The problem statement

For two strings s and t, we say "t divides s" if and only if s = t + ... + t (i.e., t is concatenated with itself one or more times).

Given two strings str1 and str2, return the largest string x such that x divides both str1 and str2.

Understanding the problem

Initially I approached this problem by looping the strings by the max length string. Then checking that each value at the same index matched each other. This approach was sort of on the right tracks but wouldn't get us to our final destination.

After watching a neetcode solution here is how I would approach the problem.

First of all it's important to understand that the question wants us to find the largest possible substring that goes into both strings.

To achieve this we need to validate a few things:

  1. That the substring length can be divided by both of the string lengths equally.
  2. That the substring can be repeated x times where x is str.length / substring.length.

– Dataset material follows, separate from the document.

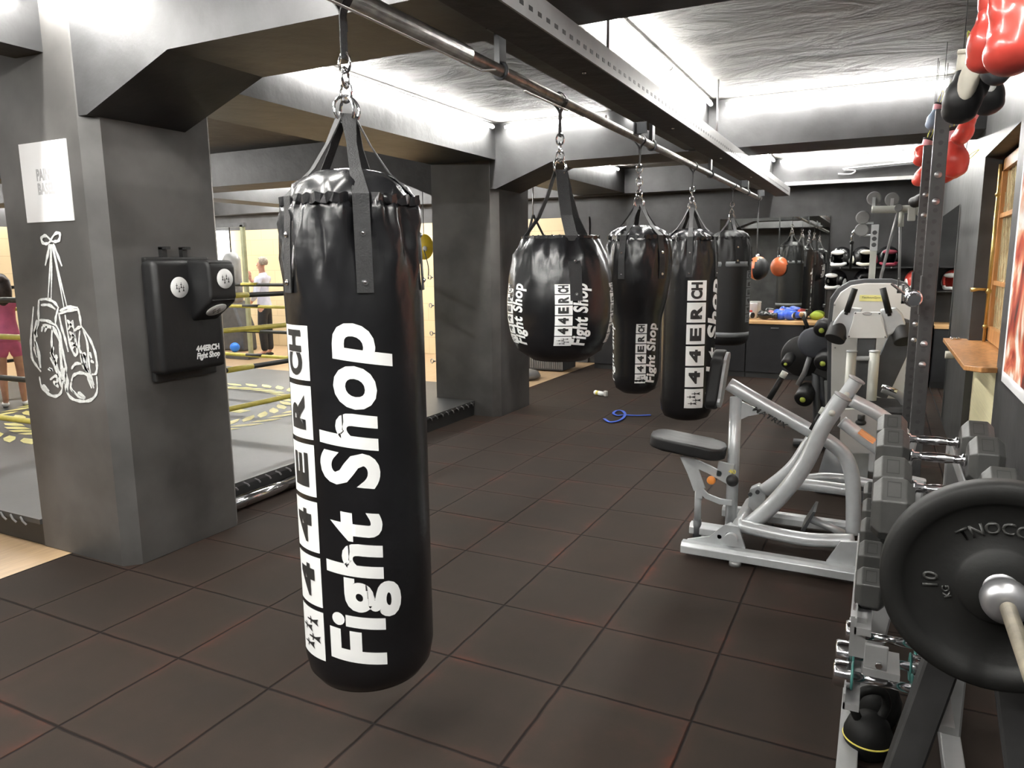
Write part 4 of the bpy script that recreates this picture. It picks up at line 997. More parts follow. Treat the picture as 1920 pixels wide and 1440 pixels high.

Once we know all of this we can simply report back what is the possible substring.

Approaching the problem

Examples:

Example 1:

Input: str1 = "ABCABC", str2 = "ABC"

Output: "ABC"

Example 2:

Input: str1 = "ABABAB", str2 = "ABAB"

Output: "AB"

Example 3:

Input: str1 = "LEET", str2 = "CODE"

Output: ""

Code solution

Time: O(n) Space: O(1)

function gcdOfStrings(str1: string, str2: string): string {
  function isDivisor(desiredLength: number): boolean {
    // If the desired length cant product a non-remainder number when divided by the string lengths, then this isn't a divisor.
    if (str1.length % desiredLength !== 0 || str2.length % desiredLength !== 0)
      return false;

    // Get the amount of times that str1 and str2 can be divided by our target length
    let factorial1 = str1.length / desiredLength,
      factorial2 = str2.length / desiredLength;

    // Check whether the substring which is generated by repeating the string by 0 and desiredLength f times is equal to both of our strings.
    // i.e. 6 / 2 = 3 && 2 / 2 = 0, AB * 3 = ABABAB, AB * 0 = AB.
    return (
      str1.substring(0, desiredLength).repeat(factorial1) === str &&
      str1.substring(0, desiredLength).repeat(factorial2) === str2
    );
  }
  // Loop the smallest string length
  for (let i = Math.min(str1.length, str2.length); i > 0; i--) {
    if (isDivisor(i)) {
      // if we have found a divisor then return the substring.
      return str1.substring(0, i);
    }
  }
  return "";
}

Key Takeaways

  1. strings have a useful prototype called .repeat() which takes an amount of times that you can repeat a string.